**AVAILABLE DATA:**
####################
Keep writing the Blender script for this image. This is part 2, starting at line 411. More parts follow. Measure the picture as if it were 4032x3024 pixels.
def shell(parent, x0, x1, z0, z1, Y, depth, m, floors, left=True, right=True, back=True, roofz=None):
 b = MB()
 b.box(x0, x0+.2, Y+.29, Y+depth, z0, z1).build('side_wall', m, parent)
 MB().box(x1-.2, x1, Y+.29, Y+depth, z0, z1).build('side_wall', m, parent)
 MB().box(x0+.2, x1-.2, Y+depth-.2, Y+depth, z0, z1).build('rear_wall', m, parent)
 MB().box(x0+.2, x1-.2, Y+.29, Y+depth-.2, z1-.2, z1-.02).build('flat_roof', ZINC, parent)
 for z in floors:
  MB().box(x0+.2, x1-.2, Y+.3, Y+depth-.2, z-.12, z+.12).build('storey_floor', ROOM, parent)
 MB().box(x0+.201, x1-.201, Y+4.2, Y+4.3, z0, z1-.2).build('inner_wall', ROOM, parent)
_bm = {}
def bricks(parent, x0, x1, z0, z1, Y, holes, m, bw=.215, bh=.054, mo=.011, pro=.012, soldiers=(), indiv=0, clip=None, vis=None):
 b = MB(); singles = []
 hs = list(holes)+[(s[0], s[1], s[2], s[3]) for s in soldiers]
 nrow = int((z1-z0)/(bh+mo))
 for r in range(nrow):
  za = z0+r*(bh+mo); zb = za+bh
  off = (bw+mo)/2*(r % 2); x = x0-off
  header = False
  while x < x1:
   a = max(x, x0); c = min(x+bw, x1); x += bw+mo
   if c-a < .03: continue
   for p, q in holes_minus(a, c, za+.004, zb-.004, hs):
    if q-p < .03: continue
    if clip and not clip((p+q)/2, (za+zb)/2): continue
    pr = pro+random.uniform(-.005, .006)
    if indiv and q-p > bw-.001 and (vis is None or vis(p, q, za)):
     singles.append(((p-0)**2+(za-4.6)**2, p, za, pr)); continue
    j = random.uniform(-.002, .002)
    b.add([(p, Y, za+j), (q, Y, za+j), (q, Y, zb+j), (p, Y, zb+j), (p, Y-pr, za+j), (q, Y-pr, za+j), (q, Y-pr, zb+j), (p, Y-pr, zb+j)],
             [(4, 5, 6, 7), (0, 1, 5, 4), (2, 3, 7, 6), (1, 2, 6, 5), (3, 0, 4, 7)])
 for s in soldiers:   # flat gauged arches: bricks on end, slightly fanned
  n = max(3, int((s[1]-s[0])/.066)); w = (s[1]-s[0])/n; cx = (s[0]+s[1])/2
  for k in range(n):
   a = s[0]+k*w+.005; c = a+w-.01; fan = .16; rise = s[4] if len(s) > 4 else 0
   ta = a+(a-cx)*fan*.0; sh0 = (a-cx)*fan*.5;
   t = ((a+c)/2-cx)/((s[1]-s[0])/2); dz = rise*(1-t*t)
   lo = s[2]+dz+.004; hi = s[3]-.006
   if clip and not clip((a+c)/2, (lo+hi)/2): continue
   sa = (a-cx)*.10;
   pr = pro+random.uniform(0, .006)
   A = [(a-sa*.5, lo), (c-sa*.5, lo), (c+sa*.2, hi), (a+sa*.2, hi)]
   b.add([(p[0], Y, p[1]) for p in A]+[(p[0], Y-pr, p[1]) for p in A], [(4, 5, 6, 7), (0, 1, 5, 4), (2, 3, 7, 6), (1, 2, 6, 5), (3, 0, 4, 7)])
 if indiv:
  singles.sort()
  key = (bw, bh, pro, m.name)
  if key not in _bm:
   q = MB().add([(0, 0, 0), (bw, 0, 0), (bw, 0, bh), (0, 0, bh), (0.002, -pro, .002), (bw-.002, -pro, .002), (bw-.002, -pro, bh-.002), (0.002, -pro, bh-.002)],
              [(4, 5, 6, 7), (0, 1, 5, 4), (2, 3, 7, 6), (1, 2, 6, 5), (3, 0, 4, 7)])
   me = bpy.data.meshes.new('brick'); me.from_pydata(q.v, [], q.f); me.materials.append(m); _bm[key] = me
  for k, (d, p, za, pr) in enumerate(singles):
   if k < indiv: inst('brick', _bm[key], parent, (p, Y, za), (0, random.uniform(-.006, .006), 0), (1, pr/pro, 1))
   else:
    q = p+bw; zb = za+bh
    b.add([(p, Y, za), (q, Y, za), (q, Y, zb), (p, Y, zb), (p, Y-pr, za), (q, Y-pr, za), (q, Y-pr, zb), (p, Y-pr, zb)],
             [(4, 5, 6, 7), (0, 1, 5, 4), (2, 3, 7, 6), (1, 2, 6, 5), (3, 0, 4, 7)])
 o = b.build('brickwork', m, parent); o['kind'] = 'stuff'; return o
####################
Print all the data exactly.

Keep writing the Blender script for this image. This is part 2, starting at line 411. More parts follow. Measure the picture as if it were 4032x3024 pixels.
def shell(parent, x0, x1, z0, z1, Y, depth, m, floors, left=True, right=True, back=True, roofz=None):
 b = MB()
 b.box(x0, x0+.2, Y+.29, Y+depth, z0, z1).build('side_wall', m, parent)
 MB().box(x1-.2, x1, Y+.29, Y+depth, z0, z1).build('side_wall', m, parent)
 MB().box(x0+.2, x1-.2, Y+depth-.2, Y+depth, z0, z1).build('rear_wall', m, parent)
 MB().box(x0+.2, x1-.2, Y+.29, Y+depth-.2, z1-.2, z1-.02).build('flat_roof', ZINC, parent)
 for z in floors:
  MB().box(x0+.2, x1-.2, Y+.3, Y+depth-.2, z-.12, z+.12).build('storey_floor', ROOM, parent)
 MB().box(x0+.201, x1-.201, Y+4.2, Y+4.3, z0, z1-.2).build('inner_wall', ROOM, parent)
_bm = {}
def bricks(parent, x0, x1, z0, z1, Y, holes, m, bw=.215, bh=.054, mo=.011, pro=.012, soldiers=(), indiv=0, clip=None, vis=None):
 b = MB(); singles = []
 hs = list(holes)+[(s[0], s[1], s[2], s[3]) for s in soldiers]
 nrow = int((z1-z0)/(bh+mo))
 for r in range(nrow):
  za = z0+r*(bh+mo); zb = za+bh
  off = (bw+mo)/2*(r % 2); x = x0-off
  header = False
  while x < x1:
   a = max(x, x0); c = min(x+bw, x1); x += bw+mo
   if c-a < .03: continue
   for p, q in holes_minus(a, c, za+.004, zb-.004, hs):
    if q-p < .03: continue
    if clip and not clip((p+q)/2, (za+zb)/2): continue
    pr = pro+random.uniform(-.005, .006)
    if indiv and q-p > bw-.001 and (vis is None or vis(p, q, za)):
     singles.append(((p-0)**2+(za-4.6)**2, p, za, pr)); continue
    j = random.uniform(-.002, .002)
    b.add([(p, Y, za+j), (q, Y, za+j), (q, Y, zb+j), (p, Y, zb+j), (p, Y-pr, za+j), (q, Y-pr, za+j), (q, Y-pr, zb+j), (p, Y-pr, zb+j)],
             [(4, 5, 6, 7), (0, 1, 5, 4), (2, 3, 7, 6), (1, 2, 6, 5), (3, 0, 4, 7)])
 for s in soldiers:   # flat gauged arches: bricks on end, slightly fanned
  n = max(3, int((s[1]-s[0])/.066)); w = (s[1]-s[0])/n; cx = (s[0]+s[1])/2
  for k in range(n):
   a = s[0]+k*w+.005; c = a+w-.01; fan = .16; rise = s[4] if len(s) > 4 else 0
   ta = a+(a-cx)*fan*.0; sh0 = (a-cx)*fan*.5;
   t = ((a+c)/2-cx)/((s[1]-s[0])/2); dz = rise*(1-t*t)
   lo = s[2]+dz+.004; hi = s[3]-.006
   if clip and not clip((a+c)/2, (lo+hi)/2): continue
   sa = (a-cx)*.10;
   pr = pro+random.uniform(0, .006)
   A = [(a-sa*.5, lo), (c-sa*.5, lo), (c+sa*.2, hi), (a+sa*.2, hi)]
   b.add([(p[0], Y, p[1]) for p in A]+[(p[0], Y-pr, p[1]) for p in A], [(4, 5, 6, 7), (0, 1, 5, 4), (2, 3, 7, 6), (1, 2, 6, 5), (3, 0, 4, 7)])
 if indiv:
  singles.sort()
  key = (bw, bh, pro, m.name)
  if key not in _bm:
   q = MB().add([(0, 0, 0), (bw, 0, 0), (bw, 0, bh), (0, 0, bh), (0.002, -pro, .002), (bw-.002, -pro, .002), (bw-.002, -pro, bh-.002), (0.002, -pro, bh-.002)],
              [(4, 5, 6, 7), (0, 1, 5, 4), (2, 3, 7, 6), (1, 2, 6, 5), (3, 0, 4, 7)])
   me = bpy.data.meshes.new('brick'); me.from_pydata(q.v, [], q.f); me.materials.append(m); _bm[key] = me
  for k, (d, p, za, pr) in enumerate(singles):
   if k < indiv: inst('brick', _bm[key], parent, (p, Y, za), (0, random.uniform(-.006, .006), 0), (1, pr/pro, 1))
   else:
    q = p+bw; zb = za+bh
    b.add([(p, Y, za), (q, Y, za), (q, Y, zb), (p, Y, zb), (p, Y-pr, za), (q, Y-pr, za), (q, Y-pr, zb), (p, Y-pr, zb)],
             [(4, 5, 6, 7), (0, 1, 5, 4), (2, 3, 7, 6), (1, 2, 6, 5), (3, 0, 4, 7)])
 o = b.build('brickwork', m, parent); o['kind'] = 'stuff'; return o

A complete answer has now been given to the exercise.